■ SHORT EXERCISE ■
Restate all of the data exactly.

■ DATA ■

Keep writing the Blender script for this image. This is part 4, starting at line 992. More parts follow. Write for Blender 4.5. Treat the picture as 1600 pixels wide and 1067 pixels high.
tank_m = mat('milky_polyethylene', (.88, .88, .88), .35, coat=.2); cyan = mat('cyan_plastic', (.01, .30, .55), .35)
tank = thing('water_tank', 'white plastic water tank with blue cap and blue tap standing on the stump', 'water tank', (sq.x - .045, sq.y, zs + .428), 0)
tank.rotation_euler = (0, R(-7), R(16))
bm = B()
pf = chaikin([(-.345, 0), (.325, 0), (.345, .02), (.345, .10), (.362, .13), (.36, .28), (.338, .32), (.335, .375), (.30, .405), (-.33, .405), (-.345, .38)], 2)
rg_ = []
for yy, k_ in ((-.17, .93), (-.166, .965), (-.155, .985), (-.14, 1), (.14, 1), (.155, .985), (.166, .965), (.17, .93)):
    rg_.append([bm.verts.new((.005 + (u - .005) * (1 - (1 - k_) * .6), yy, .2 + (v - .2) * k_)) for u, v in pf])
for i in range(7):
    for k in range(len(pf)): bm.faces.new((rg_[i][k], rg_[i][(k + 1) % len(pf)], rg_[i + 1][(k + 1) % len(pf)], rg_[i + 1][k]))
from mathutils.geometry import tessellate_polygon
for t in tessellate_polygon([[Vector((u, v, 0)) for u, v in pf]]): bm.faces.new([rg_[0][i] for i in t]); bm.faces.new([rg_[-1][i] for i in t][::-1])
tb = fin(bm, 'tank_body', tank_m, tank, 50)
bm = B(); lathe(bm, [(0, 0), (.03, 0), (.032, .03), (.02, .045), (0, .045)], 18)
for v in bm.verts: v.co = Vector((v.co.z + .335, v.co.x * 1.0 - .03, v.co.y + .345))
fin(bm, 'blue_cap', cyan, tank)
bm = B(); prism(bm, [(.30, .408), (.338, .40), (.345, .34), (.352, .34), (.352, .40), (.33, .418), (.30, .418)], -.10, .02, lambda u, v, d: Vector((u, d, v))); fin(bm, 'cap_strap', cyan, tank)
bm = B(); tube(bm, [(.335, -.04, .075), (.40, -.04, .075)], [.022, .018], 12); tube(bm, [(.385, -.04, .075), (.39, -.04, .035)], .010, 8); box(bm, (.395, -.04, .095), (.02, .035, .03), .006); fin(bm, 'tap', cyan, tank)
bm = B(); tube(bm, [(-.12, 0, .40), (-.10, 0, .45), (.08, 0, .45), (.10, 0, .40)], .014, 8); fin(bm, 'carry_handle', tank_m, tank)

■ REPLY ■
Keep writing the Blender script for this image. This is part 4, starting at line 992. More parts follow. Write for Blender 4.5. Treat the picture as 1600 pixels wide and 1067 pixels high.
tank_m = mat('milky_polyethylene', (.88, .88, .88), .35, coat=.2); cyan = mat('cyan_plastic', (.01, .30, .55), .35)
tank = thing('water_tank', 'white plastic water tank with blue cap and blue tap standing on the stump', 'water tank', (sq.x - .045, sq.y, zs + .428), 0)
tank.rotation_euler = (0, R(-7), R(16))
bm = B()
pf = chaikin([(-.345, 0), (.325, 0), (.345, .02), (.345, .10), (.362, .13), (.36, .28), (.338, .32), (.335, .375), (.30, .405), (-.33, .405), (-.345, .38)], 2)
rg_ = []
for yy, k_ in ((-.17, .93), (-.166, .965), (-.155, .985), (-.14, 1), (.14, 1), (.155, .985), (.166, .965), (.17, .93)):
    rg_.append([bm.verts.new((.005 + (u - .005) * (1 - (1 - k_) * .6), yy, .2 + (v - .2) * k_)) for u, v in pf])
for i in range(7):
    for k in range(len(pf)): bm.faces.new((rg_[i][k], rg_[i][(k + 1) % len(pf)], rg_[i + 1][(k + 1) % len(pf)], rg_[i + 1][k]))
from mathutils.geometry import tessellate_polygon
for t in tessellate_polygon([[Vector((u, v, 0)) for u, v in pf]]): bm.faces.new([rg_[0][i] for i in t]); bm.faces.new([rg_[-1][i] for i in t][::-1])
tb = fin(bm, 'tank_body', tank_m, tank, 50)
bm = B(); lathe(bm, [(0, 0), (.03, 0), (.032, .03), (.02, .045), (0, .045)], 18)
for v in bm.verts: v.co = Vector((v.co.z + .335, v.co.x * 1.0 - .03, v.co.y + .345))
fin(bm, 'blue_cap', cyan, tank)
bm = B(); prism(bm, [(.30, .408), (.338, .40), (.345, .34), (.352, .34), (.352, .40), (.33, .418), (.30, .418)], -.10, .02, lambda u, v, d: Vector((u, d, v))); fin(bm, 'cap_strap', cyan, tank)
bm = B(); tube(bm, [(.335, -.04, .075), (.40, -.04, .075)], [.022, .018], 12); tube(bm, [(.385, -.04, .075), (.39, -.04, .035)], .010, 8); box(bm, (.395, -.04, .095), (.02, .035, .03), .006); fin(bm, 'tap', cyan, tank)
bm = B(); tube(bm, [(-.12, 0, .40), (-.10, 0, .45), (.08, 0, .45), (.10, 0, .40)], .014, 8); fin(bm, 'carry_handle', tank_m, tank)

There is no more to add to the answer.